(Direction) Look for the string "from" and copy every line that has it.

(Source material)
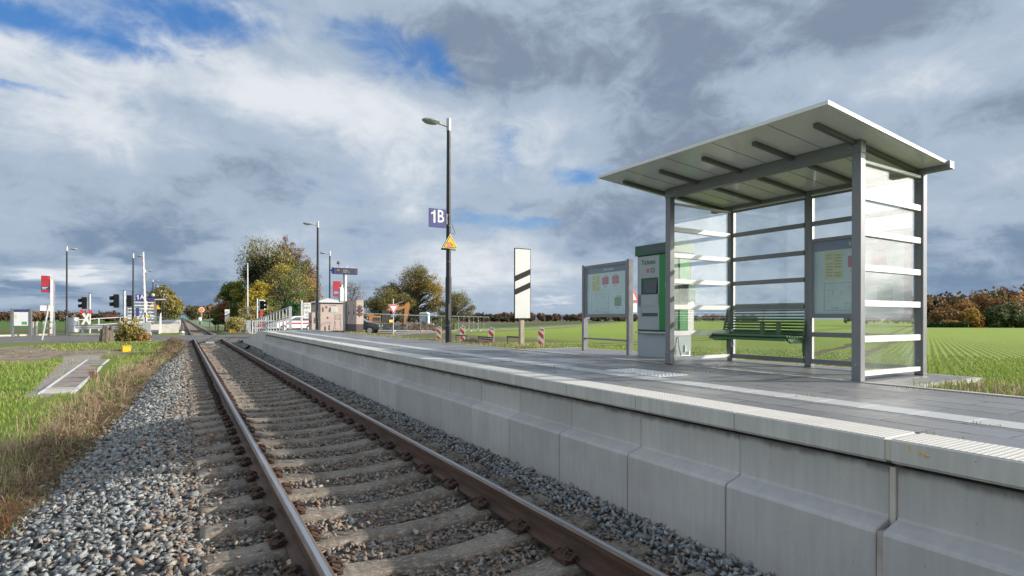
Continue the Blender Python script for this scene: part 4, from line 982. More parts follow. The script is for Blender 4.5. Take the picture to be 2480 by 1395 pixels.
# little red and white barrier
wb=thing('pedestrian_gate','low white tubular barrier with red bands beside the notice board','barrier',(-9.1,51.6,0),-20)
for x,y in ((0,0),(.40,-.3),(.72,-.1),(.95,.25),(1.35,0)): MB().box(x-.035,x+.035,y-.03,y+.03,0,1.0).build('post',MAT['white'],wb)
for z in (.97,.55,.08):
    MB().box(.04,.36,-.02,.02,z-.03,z+.03).box(.78,1.3,-.02,.02,z-.03,z+.03).build('rail',MAT['white'],wb)
    MB().box(.12,.30,-.024,.024,z-.034,z+.034).box(.98,1.16,-.024,.024,z-.034,z+.034).build('red_band',MAT['red'],wb)
bp=thing('leaning_sign','leaning grey pole carrying small white plates seen from behind','road sign',(-6.93,42.1,-.05))
MB().tube([(-.12,0,-.2),(.22,.05,2.1)],.05,8).build('post',MAT['galv'],bp,smooth=True)
MB().box(-.18,.12,.02,.04,1.74,2.06).box(.22,.44,.02,.04,1.72,2.02).build('plate',MAT['white'],bp)
ln=thing('litter_bin','round grey litter bin at the foot of the left lamp post','litter bin',(-6.85,51.9,0))
MB().cyl((0,0,.25),.34,1.05,18).build('bin_body',MAT['galv'],ln,smooth=True);MB().cyl((0,0,1.3),.30,.06,18).build('lid',MAT['dgrey'],ln,smooth=True);MB().box(-.42,-.35,-.05,.05,0,1.4).build('post',MAT['galv'],ln)
gd=thing('guard_rail','long low light guard rail between the litter bin and the tree stump','guard rail',(-6.5,50.0,0),-4)
MB().prism([(-.04,.50),(.02,.56),(-.02,.63),(.02,.70),(-.04,.78),(-.06,.78),(-.0,.70),(-.04,.63),(-.0,.56),(-.06,.50)],'x',0,4.2).build('beam',MAT['galv'],gd)
for x in (.4,1.6,2.8,4.0): MB().box(x-.06,x+.06,0,.08,-.1,.72).build('post',MAT['galv'],gd)
cs=MB().box(0,.6,-.2,.2,0,.22).box(.75,1.2,-.2,.2,0,.2).box(1.5,2.4,-.2,.2,0,.2).box(2.7,3.0,-.2,.2,0,.24).build('kerb_blocks',MAT['concrete_l'],None,bevel=.02);cs.location=(-4.9,48.6,0);tag(cs,'loose pale kerb stones under the guard rail','kerb stones')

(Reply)
Continue the Blender Python script for this scene: part 4, from line 982. More parts follow. The script is for Blender 4.5. Take the picture to be 2480 by 1395 pixels.
bp=thing('leaning_sign','leaning grey pole carrying small white plates seen from behind','road sign',(-6.93,42.1,-.05))